┌─ Data section

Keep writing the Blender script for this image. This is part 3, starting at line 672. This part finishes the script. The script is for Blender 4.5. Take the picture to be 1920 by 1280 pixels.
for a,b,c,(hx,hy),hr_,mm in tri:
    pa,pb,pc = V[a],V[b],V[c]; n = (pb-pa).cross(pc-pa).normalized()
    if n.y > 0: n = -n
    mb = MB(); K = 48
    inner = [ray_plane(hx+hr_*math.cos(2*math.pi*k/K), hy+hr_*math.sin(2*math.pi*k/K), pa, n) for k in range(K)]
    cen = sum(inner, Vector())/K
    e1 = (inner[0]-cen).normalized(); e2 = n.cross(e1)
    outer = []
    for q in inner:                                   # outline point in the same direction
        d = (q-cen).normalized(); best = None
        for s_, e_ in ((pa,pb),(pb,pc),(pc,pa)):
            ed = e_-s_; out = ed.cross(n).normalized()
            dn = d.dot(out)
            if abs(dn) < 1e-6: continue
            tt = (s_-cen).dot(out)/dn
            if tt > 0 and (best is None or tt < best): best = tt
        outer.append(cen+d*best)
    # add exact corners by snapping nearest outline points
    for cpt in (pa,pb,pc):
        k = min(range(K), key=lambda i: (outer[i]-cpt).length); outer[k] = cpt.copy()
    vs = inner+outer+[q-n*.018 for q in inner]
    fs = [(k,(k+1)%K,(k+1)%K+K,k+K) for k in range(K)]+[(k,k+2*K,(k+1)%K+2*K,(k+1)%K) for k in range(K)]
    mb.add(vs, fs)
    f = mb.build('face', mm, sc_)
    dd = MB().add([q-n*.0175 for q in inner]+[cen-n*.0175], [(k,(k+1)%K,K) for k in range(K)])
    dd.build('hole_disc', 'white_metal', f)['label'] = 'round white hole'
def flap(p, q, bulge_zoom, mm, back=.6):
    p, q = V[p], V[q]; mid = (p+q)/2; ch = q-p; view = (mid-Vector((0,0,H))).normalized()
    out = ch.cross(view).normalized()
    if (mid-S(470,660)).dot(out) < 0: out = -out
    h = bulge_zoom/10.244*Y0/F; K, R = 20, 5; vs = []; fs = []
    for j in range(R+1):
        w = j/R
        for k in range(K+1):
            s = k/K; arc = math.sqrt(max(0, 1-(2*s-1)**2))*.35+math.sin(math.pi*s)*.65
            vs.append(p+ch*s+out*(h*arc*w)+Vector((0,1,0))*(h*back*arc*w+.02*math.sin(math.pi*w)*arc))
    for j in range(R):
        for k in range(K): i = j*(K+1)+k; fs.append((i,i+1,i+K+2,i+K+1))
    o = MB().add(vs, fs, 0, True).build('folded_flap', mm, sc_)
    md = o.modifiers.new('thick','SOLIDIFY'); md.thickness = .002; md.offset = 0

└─

• Work to be completed:
Copy all of the data exactly.

• Output of the task:
Keep writing the Blender script for this image. This is part 3, starting at line 672. This part finishes the script. The script is for Blender 4.5. Take the picture to be 1920 by 1280 pixels.
for a,b,c,(hx,hy),hr_,mm in tri:
    pa,pb,pc = V[a],V[b],V[c]; n = (pb-pa).cross(pc-pa).normalized()
    if n.y > 0: n = -n
    mb = MB(); K = 48
    inner = [ray_plane(hx+hr_*math.cos(2*math.pi*k/K), hy+hr_*math.sin(2*math.pi*k/K), pa, n) for k in range(K)]
    cen = sum(inner, Vector())/K
    e1 = (inner[0]-cen).normalized(); e2 = n.cross(e1)
    outer = []
    for q in inner:                                   # outline point in the same direction
        d = (q-cen).normalized(); best = None
        for s_, e_ in ((pa,pb),(pb,pc),(pc,pa)):
            ed = e_-s_; out = ed.cross(n).normalized()
            dn = d.dot(out)
            if abs(dn) < 1e-6: continue
            tt = (s_-cen).dot(out)/dn
            if tt > 0 and (best is None or tt < best): best = tt
        outer.append(cen+d*best)
    # add exact corners by snapping nearest outline points
    for cpt in (pa,pb,pc):
        k = min(range(K), key=lambda i: (outer[i]-cpt).length); outer[k] = cpt.copy()
    vs = inner+outer+[q-n*.018 for q in inner]
    fs = [(k,(k+1)%K,(k+1)%K+K,k+K) for k in range(K)]+[(k,k+2*K,(k+1)%K+2*K,(k+1)%K) for k in range(K)]
    mb.add(vs, fs)
    f = mb.build('face', mm, sc_)
    dd = MB().add([q-n*.0175 for q in inner]+[cen-n*.0175], [(k,(k+1)%K,K) for k in range(K)])
    dd.build('hole_disc', 'white_metal', f)['label'] = 'round white hole'
def flap(p, q, bulge_zoom, mm, back=.6):
    p, q = V[p], V[q]; mid = (p+q)/2; ch = q-p; view = (mid-Vector((0,0,H))).normalized()
    out = ch.cross(view).normalized()
    if (mid-S(470,660)).dot(out) < 0: out = -out
    h = bulge_zoom/10.244*Y0/F; K, R = 20, 5; vs = []; fs = []
    for j in range(R+1):
        w = j/R
        for k in range(K+1):
            s = k/K; arc = math.sqrt(max(0, 1-(2*s-1)**2))*.35+math.sin(math.pi*s)*.65
            vs.append(p+ch*s+out*(h*arc*w)+Vector((0,1,0))*(h*back*arc*w+.02*math.sin(math.pi*w)*arc))
    for j in range(R):
        for k in range(K): i = j*(K+1)+k; fs.append((i,i+1,i+K+2,i+K+1))
    o = MB().add(vs, fs, 0, True).build('folded_flap', mm, sc_)
    md = o.modifiers.new('thick','SOLIDIFY'); md.thickness = .002; md.offset = 0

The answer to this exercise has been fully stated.